Archeologia industriale: conoscerla per valorizzarla

La Guida al patrimonio archeologico-industriale nel padovano di Lino Scalco (ed. Antilia, 2011, 308 pag., 110 foto), oltre a tratteggiare una storia delle diverse fasi dello sviluppo industriale di Padova dalla metà dell’Ottocento sino agli anni Settanta, contiene 109 schede di catalogazione di luoghi di lavoro, suddivisi per aree tematiche, che raccontano la storia di oltre 350 imprese. Un’opera che – come scrive l’autore – si pone l’obiettivo di “sensibilizzare le amministrazioni locali, gli ordini professionali, le categorie economiche e i cittadini affinché venga evitato l’abbandono sconsiderato di questi siti, conservando ciò che veramente merita di essere salvaguardato”.

Questo testo, ricco di preziosissime informazioni, non può che farci riflettere sul ritardo culturale che caratterizza la gestione del territorio e del patrimonio storico nella nostra Regione. Innumerevoli singoli edifici di alto valore e di pregio architettonico sono stati demoliti o abbandonati al degrado. Interi insediamenti industriali sono stati completamente cancellati dal diluvio edificatorio degli ultimi decenni, senza lasciare traccia (a Padova tutta l’area compresa tra il Piovego e la ferrovia). Salvo casi rarissimi nessuna norma di salvaguardia è stata prevista negli strumenti della pianificazione urbanistica e territoriale.

Nel PTRC della Regione Veneto del 2009 si accenna all’importanza dei luoghi dell’archeologia industriale quali “sistemi culturali territoriali da tutelare”, ma poi nell’elenco dei beni architettonici del Novecento allegato li si dimentica quasi completamente (uniche eccezioni nella provincia di Padova lo stabilimento Itala Pilsen in zona industriale e la Torrefazione Vescovi). Un elenco che la Regione afferma essere provvisorio ed implementabile con segnalazioni di enti locali e cittadini…che, come associazioni culturali e ambientaliste, dobbiamo quanto prima trasmettere alla Regione avvalendoci dell’ampia documentazione contenuta nelle schede predisposte da Lino Scalco.

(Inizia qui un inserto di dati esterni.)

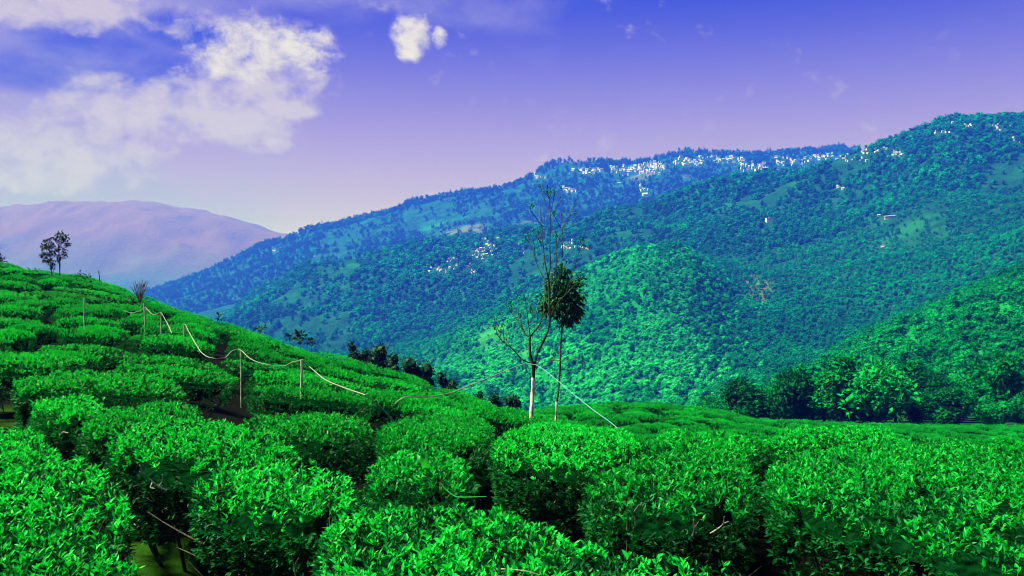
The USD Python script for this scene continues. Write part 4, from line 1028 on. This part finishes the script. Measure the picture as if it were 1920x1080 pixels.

Ma è ancor più grave il fatto che nell’Atlante degli ambiti paesaggistici, parte integrante del PTRC, e nei documenti sin qui elaborati per il Piano Paesaggistico regionale (che avrebbe dovuto precedere l’elaborazione del PTRC) di archeologia industriale non si faccia cenno. Eppure il valore ed il fascino dell’archeologia industriale, al di là della stessa qualità architettonica dei manufatti, risiede nelle stretto legame un tempo esistente tra stabilimenti produttivi, ambiente e territorio. Oggi la localizzazione di una attività industriale è svincolata dalle caratteristiche del territorio. Negli insediamenti del passato invece era preponderante la disponibilità e vicinanza di risorse materiali ed energetiche. Basti pensare all’importanza dei corsi d’acqua e dei salti idraulici (il caso più emblematico è quello del rapporto a Battaglia Terme tra la conca idraulica, le Officine Meccaniche Galileo e la Società Veneta di Macinazione), delle reti di trasporto fluviali e ferroviarie, delle attività agricole connesse (Zuccherifici di Pontelongo, Montagnana ed Este, Molini di macinazione, Filande, Pastifici), delle caratteristiche delle rocce e dei terreni (cave di argilla e calcare, fornaci). Filiere produttive e trame insediative che sono divenute elementi costitutivi del paesaggio storico, arrivando a configurare in alcuni casi (si pensi a Piazzola sul Brenta) originali modelli di organizzazione sociale e territoriale connessi alla memoria storica ed alla identità dei luoghi.

La Convenzione Europea del Paesaggio sottolinea la centralità – nella costruzione dei piani paesaggistici – dell’aspetto percettivo da parte delle popolazioni residenti: le aspirazioni degli abitanti ne possono consentire la riqualificazione, la salvaguardia e la valorizzazione. Ma la costruzione di una visione condivisa e di un progetto partecipato di salvaguardia e trasformazione passano attraverso la conoscenza della storia del bene da salvaguardare, l’individuazione dei suoi aspetti più significativi e delle connessioni tra aspetti fisici e processi sociali, economici ed ambientali. L’elaborazione di un piano paesaggistico oggi è anche un processo sociale, un processo di sensibilizzazione ed approfondimento culturale che deve vedere la partecipazione diretta di cittadini ed associazioni: un processo a cui il saggio di Lino Scalco offre un significativo contributo.